• TASK TO CARRY OUT: Write out the listing in full, matching it word for word.

• GIVEN DATA:
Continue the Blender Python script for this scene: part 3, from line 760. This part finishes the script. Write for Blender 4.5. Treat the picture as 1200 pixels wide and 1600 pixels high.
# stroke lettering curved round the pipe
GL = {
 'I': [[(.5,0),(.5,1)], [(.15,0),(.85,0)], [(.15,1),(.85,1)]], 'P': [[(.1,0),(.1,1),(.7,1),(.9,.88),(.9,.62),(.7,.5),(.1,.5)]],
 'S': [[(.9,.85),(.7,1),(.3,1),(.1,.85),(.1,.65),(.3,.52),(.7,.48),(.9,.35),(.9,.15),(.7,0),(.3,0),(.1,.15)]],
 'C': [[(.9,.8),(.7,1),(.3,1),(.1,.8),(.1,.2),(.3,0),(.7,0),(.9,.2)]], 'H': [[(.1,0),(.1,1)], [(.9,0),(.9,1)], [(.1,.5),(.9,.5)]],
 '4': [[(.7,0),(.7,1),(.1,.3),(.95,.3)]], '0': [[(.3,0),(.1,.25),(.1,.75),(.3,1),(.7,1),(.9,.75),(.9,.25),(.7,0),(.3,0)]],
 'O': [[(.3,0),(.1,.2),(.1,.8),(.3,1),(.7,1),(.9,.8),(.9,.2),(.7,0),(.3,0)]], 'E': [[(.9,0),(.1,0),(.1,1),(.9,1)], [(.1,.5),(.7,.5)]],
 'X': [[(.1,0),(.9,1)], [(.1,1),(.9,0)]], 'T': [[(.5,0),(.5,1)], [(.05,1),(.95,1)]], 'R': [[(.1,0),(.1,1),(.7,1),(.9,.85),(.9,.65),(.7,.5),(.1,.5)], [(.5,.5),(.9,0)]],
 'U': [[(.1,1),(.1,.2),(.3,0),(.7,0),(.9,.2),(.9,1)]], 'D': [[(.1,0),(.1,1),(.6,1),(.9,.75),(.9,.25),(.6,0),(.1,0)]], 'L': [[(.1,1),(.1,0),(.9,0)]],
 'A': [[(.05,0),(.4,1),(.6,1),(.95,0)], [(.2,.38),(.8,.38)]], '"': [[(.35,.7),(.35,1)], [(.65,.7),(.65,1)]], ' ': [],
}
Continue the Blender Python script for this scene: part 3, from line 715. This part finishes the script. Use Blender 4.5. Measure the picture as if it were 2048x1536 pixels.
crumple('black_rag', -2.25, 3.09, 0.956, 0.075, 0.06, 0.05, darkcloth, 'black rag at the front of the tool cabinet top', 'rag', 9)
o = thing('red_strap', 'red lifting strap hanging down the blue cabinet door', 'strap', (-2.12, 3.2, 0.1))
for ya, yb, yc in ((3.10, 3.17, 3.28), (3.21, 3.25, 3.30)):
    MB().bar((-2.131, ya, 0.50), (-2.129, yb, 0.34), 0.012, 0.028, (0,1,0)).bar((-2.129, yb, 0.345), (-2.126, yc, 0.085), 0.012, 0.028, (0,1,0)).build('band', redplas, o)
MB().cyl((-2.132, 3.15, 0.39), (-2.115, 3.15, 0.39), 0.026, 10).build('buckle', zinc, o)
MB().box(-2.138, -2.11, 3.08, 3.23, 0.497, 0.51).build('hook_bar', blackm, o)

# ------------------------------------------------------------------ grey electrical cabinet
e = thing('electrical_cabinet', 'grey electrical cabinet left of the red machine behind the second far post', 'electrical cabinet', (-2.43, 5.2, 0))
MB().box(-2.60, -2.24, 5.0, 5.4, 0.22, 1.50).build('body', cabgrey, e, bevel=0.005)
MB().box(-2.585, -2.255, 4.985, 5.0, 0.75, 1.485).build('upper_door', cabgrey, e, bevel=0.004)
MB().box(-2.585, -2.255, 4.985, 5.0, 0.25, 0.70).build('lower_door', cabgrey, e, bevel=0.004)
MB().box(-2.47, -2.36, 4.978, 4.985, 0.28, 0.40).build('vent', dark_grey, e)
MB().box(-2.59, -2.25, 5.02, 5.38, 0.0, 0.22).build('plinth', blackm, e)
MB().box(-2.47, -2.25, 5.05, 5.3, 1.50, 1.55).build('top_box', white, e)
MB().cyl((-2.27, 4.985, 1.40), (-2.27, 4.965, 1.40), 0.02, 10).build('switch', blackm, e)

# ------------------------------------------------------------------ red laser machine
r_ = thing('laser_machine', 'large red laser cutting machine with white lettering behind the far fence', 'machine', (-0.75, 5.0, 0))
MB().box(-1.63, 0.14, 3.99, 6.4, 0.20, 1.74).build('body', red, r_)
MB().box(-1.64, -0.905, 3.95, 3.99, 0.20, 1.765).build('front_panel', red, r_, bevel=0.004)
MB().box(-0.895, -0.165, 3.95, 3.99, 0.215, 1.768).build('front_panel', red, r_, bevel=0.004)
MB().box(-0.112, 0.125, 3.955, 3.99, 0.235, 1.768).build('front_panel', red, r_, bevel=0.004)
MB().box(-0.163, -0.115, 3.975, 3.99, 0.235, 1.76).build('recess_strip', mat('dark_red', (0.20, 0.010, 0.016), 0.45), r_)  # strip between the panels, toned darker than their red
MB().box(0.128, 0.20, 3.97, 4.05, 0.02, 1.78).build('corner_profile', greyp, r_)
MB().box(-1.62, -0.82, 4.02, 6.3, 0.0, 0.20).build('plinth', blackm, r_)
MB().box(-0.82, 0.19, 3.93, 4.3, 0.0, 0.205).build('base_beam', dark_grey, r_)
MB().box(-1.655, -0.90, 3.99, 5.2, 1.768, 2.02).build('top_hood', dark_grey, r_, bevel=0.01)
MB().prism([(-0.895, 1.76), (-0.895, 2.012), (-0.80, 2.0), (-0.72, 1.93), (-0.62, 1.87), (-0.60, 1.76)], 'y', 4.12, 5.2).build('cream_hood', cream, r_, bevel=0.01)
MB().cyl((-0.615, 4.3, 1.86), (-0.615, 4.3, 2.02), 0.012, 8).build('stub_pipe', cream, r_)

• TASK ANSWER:
Continue the Blender Python script for this scene: part 3, from line 760. This part finishes the script. Write for Blender 4.5. Treat the picture as 1200 pixels wide and 1600 pixels high.
# stroke lettering curved round the pipe
GL = {
 'I': [[(.5,0),(.5,1)], [(.15,0),(.85,0)], [(.15,1),(.85,1)]], 'P': [[(.1,0),(.1,1),(.7,1),(.9,.88),(.9,.62),(.7,.5),(.1,.5)]],
 'S': [[(.9,.85),(.7,1),(.3,1),(.1,.85),(.1,.65),(.3,.52),(.7,.48),(.9,.35),(.9,.15),(.7,0),(.3,0),(.1,.15)]],
 'C': [[(.9,.8),(.7,1),(.3,1),(.1,.8),(.1,.2),(.3,0),(.7,0),(.9,.2)]], 'H': [[(.1,0),(.1,1)], [(.9,0),(.9,1)], [(.1,.5),(.9,.5)]],
 '4': [[(.7,0),(.7,1),(.1,.3),(.95,.3)]], '0': [[(.3,0),(.1,.25),(.1,.75),(.3,1),(.7,1),(.9,.75),(.9,.25),(.7,0),(.3,0)]],
 'O': [[(.3,0),(.1,.2),(.1,.8),(.3,1),(.7,1),(.9,.8),(.9,.2),(.7,0),(.3,0)]], 'E': [[(.9,0),(.1,0),(.1,1),(.9,1)], [(.1,.5),(.7,.5)]],
 'X': [[(.1,0),(.9,1)], [(.1,1),(.9,0)]], 'T': [[(.5,0),(.5,1)], [(.05,1),(.95,1)]], 'R': [[(.1,0),(.1,1),(.7,1),(.9,.85),(.9,.65),(.7,.5),(.1,.5)], [(.5,.5),(.9,0)]],
 'U': [[(.1,1),(.1,.2),(.3,0),(.7,0),(.9,.2),(.9,1)]], 'D': [[(.1,0),(.1,1),(.6,1),(.9,.75),(.9,.25),(.6,0),(.1,0)]], 'L': [[(.1,1),(.1,0),(.9,0)]],
 'A': [[(.05,0),(.4,1),(.6,1),(.95,0)], [(.2,.38),(.8,.38)]], '"': [[(.35,.7),(.35,1)], [(.65,.7),(.65,1)]], ' ': [],
}
Continue the Blender Python script for this scene: part 3, from line 715. This part finishes the script. Use Blender 4.5. Measure the picture as if it were 2048x1536 pixels.
crumple('black_rag', -2.25, 3.09, 0.956, 0.075, 0.06, 0.05, darkcloth, 'black rag at the front of the tool cabinet top', 'rag', 9)
o = thing('red_strap', 'red lifting strap hanging down the blue cabinet door', 'strap', (-2.12, 3.2, 0.1))
for ya, yb, yc in ((3.10, 3.17, 3.28), (3.21, 3.25, 3.30)):
    MB().bar((-2.131, ya, 0.50), (-2.129, yb, 0.34), 0.012, 0.028, (0,1,0)).bar((-2.129, yb, 0.345), (-2.126, yc, 0.085), 0.012, 0.028, (0,1,0)).build('band', redplas, o)
MB().cyl((-2.132, 3.15, 0.39), (-2.115, 3.15, 0.39), 0.026, 10).build('buckle', zinc, o)
MB().box(-2.138, -2.11, 3.08, 3.23, 0.497, 0.51).build('hook_bar', blackm, o)

# ------------------------------------------------------------------ grey electrical cabinet
e = thing('electrical_cabinet', 'grey electrical cabinet left of the red machine behind the second far post', 'electrical cabinet', (-2.43, 5.2, 0))
MB().box(-2.60, -2.24, 5.0, 5.4, 0.22, 1.50).build('body', cabgrey, e, bevel=0.005)
MB().box(-2.585, -2.255, 4.985, 5.0, 0.75, 1.485).build('upper_door', cabgrey, e, bevel=0.004)
MB().box(-2.585, -2.255, 4.985, 5.0, 0.25, 0.70).build('lower_door', cabgrey, e, bevel=0.004)
MB().box(-2.47, -2.36, 4.978, 4.985, 0.28, 0.40).build('vent', dark_grey, e)
MB().box(-2.59, -2.25, 5.02, 5.38, 0.0, 0.22).build('plinth', blackm, e)
MB().box(-2.47, -2.25, 5.05, 5.3, 1.50, 1.55).build('top_box', white, e)
MB().cyl((-2.27, 4.985, 1.40), (-2.27, 4.965, 1.40), 0.02, 10).build('switch', blackm, e)

# ------------------------------------------------------------------ red laser machine
r_ = thing('laser_machine', 'large red laser cutting machine with white lettering behind the far fence', 'machine', (-0.75, 5.0, 0))
MB().box(-1.63, 0.14, 3.99, 6.4, 0.20, 1.74).build('body', red, r_)
MB().box(-1.64, -0.905, 3.95, 3.99, 0.20, 1.765).build('front_panel', red, r_, bevel=0.004)
MB().box(-0.895, -0.165, 3.95, 3.99, 0.215, 1.768).build('front_panel', red, r_, bevel=0.004)
MB().box(-0.112, 0.125, 3.955, 3.99, 0.235, 1.768).build('front_panel', red, r_, bevel=0.004)
MB().box(-0.163, -0.115, 3.975, 3.99, 0.235, 1.76).build('recess_strip', mat('dark_red', (0.20, 0.010, 0.016), 0.45), r_)  # strip between the panels, toned darker than their red
MB().box(0.128, 0.20, 3.97, 4.05, 0.02, 1.78).build('corner_profile', greyp, r_)
MB().box(-1.62, -0.82, 4.02, 6.3, 0.0, 0.20).build('plinth', blackm, r_)
MB().box(-0.82, 0.19, 3.93, 4.3, 0.0, 0.205).build('base_beam', dark_grey, r_)
MB().box(-1.655, -0.90, 3.99, 5.2, 1.768, 2.02).build('top_hood', dark_grey, r_, bevel=0.01)
MB().prism([(-0.895, 1.76), (-0.895, 2.012), (-0.80, 2.0), (-0.72, 1.93), (-0.62, 1.87), (-0.60, 1.76)], 'y', 4.12, 5.2).build('cream_hood', cream, r_, bevel=0.01)
MB().cyl((-0.615, 4.3, 1.86), (-0.615, 4.3, 2.02), 0.012, 8).build('stub_pipe', cream, r_)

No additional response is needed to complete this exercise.